Beato Odoardo Focherini
Di famiglia originaria del Trentino, ma per adozione modenese a tutti gli effetti, Odo (come familiarmente chiamato) è una splendida figura di laico, marito e padre, che paga con la vita la sua coerenza cristiana. Per vivere fa l’assicuratore, per apostolato è giornalista (collabora con l’Osservatore Romano e con Avvenire, di cui è anche segretario amministrativo), a tempo pieno è marito affettuoso e padre premuroso di sette figli; sempre, in ogni condizione e stato di vita, è cristiano esemplare. A 17 anni è già responsabile dell’oratorio che prima aveva frequentato, promotore del giornale per ragazzi l”Aspirante” e responsabile di Azione Cattolica. Ha un direttore spirituale stabile e si forma a ideali grandi, capaci di dare senso alla vita. A 18 anni si fidanza con Maria Marchesi e la sposa a 23: gli regalerà sette figli che saranno il suo orgoglio e lo scopo della sua vita. Comunque, non al punto da fargli dimenticare i suoi impegni di apostolato attivo, in primo luogo in parrocchia e poi con la carta stampata, che cerca in qualche modo di conciliare con i suoi impegni di agente della Società Cattolica di Assicurazione.

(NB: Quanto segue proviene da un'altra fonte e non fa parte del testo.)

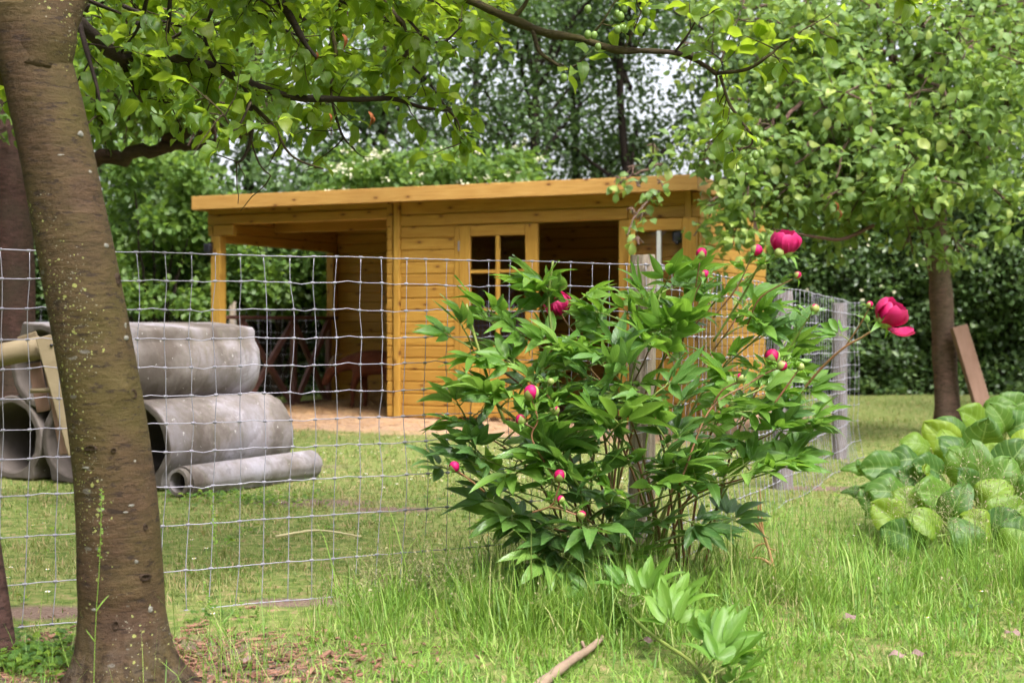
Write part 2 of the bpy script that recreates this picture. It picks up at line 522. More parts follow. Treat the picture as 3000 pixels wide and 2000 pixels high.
M['peony_leaf'] = leaf_mat("peony_leaf", [(0.0, (0.046, 0.118, 0.036)), (0.45, (0.084, 0.190, 0.048)), (0.8, (0.125, 0.250, 0.050)), (1.0, (0.19, 0.31, 0.055))],
                           (0.30, 0.54, 0.05), 0.30, 0.31, 0.6, (0.22, 0.36, 0.10), 0.05, 8, 0.6, vmix=0.25, spots=0.27)
M['peony_leaf_young'] = leaf_mat("peony_leaf_young", [(0.0, (0.070, 0.175, 0.030)), (0.5, (0.115, 0.245, 0.036)), (1.0, (0.17, 0.31, 0.05))],
                           (0.36, 0.64, 0.05), 0.38, 0.40, 0.38, (0.25, 0.40, 0.09), 0.045, 8, 0.45)
M['stem'] = simple_mat("peony_stem", (0.14, 0.22, 0.045), (0.22, 0.24, 0.06), 7, 0.5, 0.4, 0.05, (1, 1, 0.3))
M['stem_red'] = simple_mat("peony_stem_red", (0.17, 0.13, 0.045), (0.24, 0.075, 0.05), 10, 0.5, 0.4, 0.05)
M['bud_green'] = simple_mat("bud_sepal", (0.20, 0.30, 0.06), (0.33, 0.32, 0.12), 30, 0.45, 0.4, 0.05)
def petal_mat():
    t = NT("magenta_petal")
    r = t.rnd()
    col = t.ramp(r, [(0, (0.40, 0.002, 0.065)), (0.6, (0.54, 0.004, 0.11)), (1, (0.64, 0.012, 0.16))])
    uvn = t.n("ShaderNodeUVMap")
    mp = t.n("ShaderNodeMapping"); mp.inputs['Scale'].default_value = (14, 1.2, 1)
    t.l(uvn.outputs[0], mp.inputs[0])
    st = t.noise(mp.outputs[0], 2.0, 4)
    col = t.mix(t.math('MULTIPLY_ADD', st, 1.2, -0.4, clamp=True), col, (0.62, 0.02, 0.19))
    spu = t.n('ShaderNodeSeparateXYZ'); t.l(uvn.outputs[0], spu.inputs[0])
    edge = t.math('MULTIPLY', t.math('POWER', spu.outputs[1], 4.0), 0.45)
    col = t.mix(edge, col, (0.74, 0.10, 0.30))
    b = t.bsdf(col, 0.5, 0.35, t.bump(st, 0.3, 0.003))
    tr = t.n("ShaderNodeBsdfTranslucent"); t.l(t.mix(0.5, col, (0.62, 0.01, 0.10)), tr.inputs[0])
    mx = t.n("ShaderNodeMixShader"); mx.inputs[0].default_value = 0.35
    t.l(b, mx.inputs[1]); t.l(tr.outputs[0], mx.inputs[2])
    return t.done(mx.outputs[0])
M['petal'] = petal_mat()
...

In tempo di guerra, insieme alla moglie, mette su una postazione “casalinga” per aiutare la gente a mantenere i contatti con i soldati al fronte, ma eroe lo diventa per caso, o meglio ancora per conseguenza, solo nel 1942.
Un giorno si vede affidare un gruppetto di ebrei polacchi dal direttore di Avvenire, che li ha avuti a sua volta in consegna dal vescovo di Genova, con il preciso incarico di provvedere al loro espatrio, in modo da evitare la loro deportazione. Riesce a procurar loro documenti contraffatti ed a far varcare loro il confine della Svizzera. Da quel giorno si perfeziona nella falsificazione di documenti, riuscendo così a salvare la vita a 105 ebrei. All’ultimo, Enrico Donati, porta i documenti in ospedale, a Carpi, ma all’uscita viene prelevato dal segretario del Fascio e accompagnato in questura, a Modena, l’11 marzo 1944. Non ne uscirà più, se non per essere rinchiuso in carcere.
Viene sottoposto ad un solo interrogatorio e, come prova a suo sfavore, gli viene contestata una lettera, in cui afferma di interessarsi “degli ebrei non per lucro, ma per pura carità cristiana”. Sarà il suo unico capo d’accusa, in conseguenza del quale viene trasferito il 5 luglio nel campo di concentramento di Fossoli, successivamente in quello di Gries, vicino Bolzano.
Di questo periodo restano ben 166 lettere indirizzate alla moglie ed ai genitori che riesce a far passare sotto il naso dei tedeschi, facendole arrivare a destinazione evitando la censura: in esse nessun cedimento, nessuna recriminazione per la sua attività clandestina che ha determinato il suo arresto, piuttosto una constatazione: “Se tu avessi visto, come ho visto io in questo carcere, cosa fanno patire agli Ebrei, non rimpiangeresti se non di non averne salvati in numero maggiore”. Sereno sempre, anche se provato nel fisico dalle fatiche, aiuta come può i compagni di prigionia e sono in molti ad affermare di aver avuto salva la vita grazie a lui.
Lo trasferiscono prima a Flossemburg, nella Baviera Orientale, poi nel sottocampo di Hersbruck, dove muore a 37 anni il 27 dicembre 1944. Ad assisterlo nei momenti estremi Teresio Olivelli (del quale è stata avviata la causa di beatificazione e che Odo aveva salvato da morte certa, sfamandolo di nascosto, ovviamente togliendosi il pane di bocca), che prima di morire a sua volta nello stesso campo avrà il tempo di trasmettere le ultime parole dell’amico: “Dichiaro di morire nella più pura fede cattolica apostolica romana e nella piena sottomissione alla volontà di Dio, offrendo la mia vita in olocausto per la mia Diocesi, per l’Azione Cattolica, per il Papa e per il ritorno della pace nel mondo”. Il 10 maggio 2012 papa Benedetto XVI ha firmato il decreto che riconosce il martirio in odium fidei. Tale riconoscimento ha aperto la strada alla beatificazione di Focherini, celebrata a Carpi il 15 giugno 2013.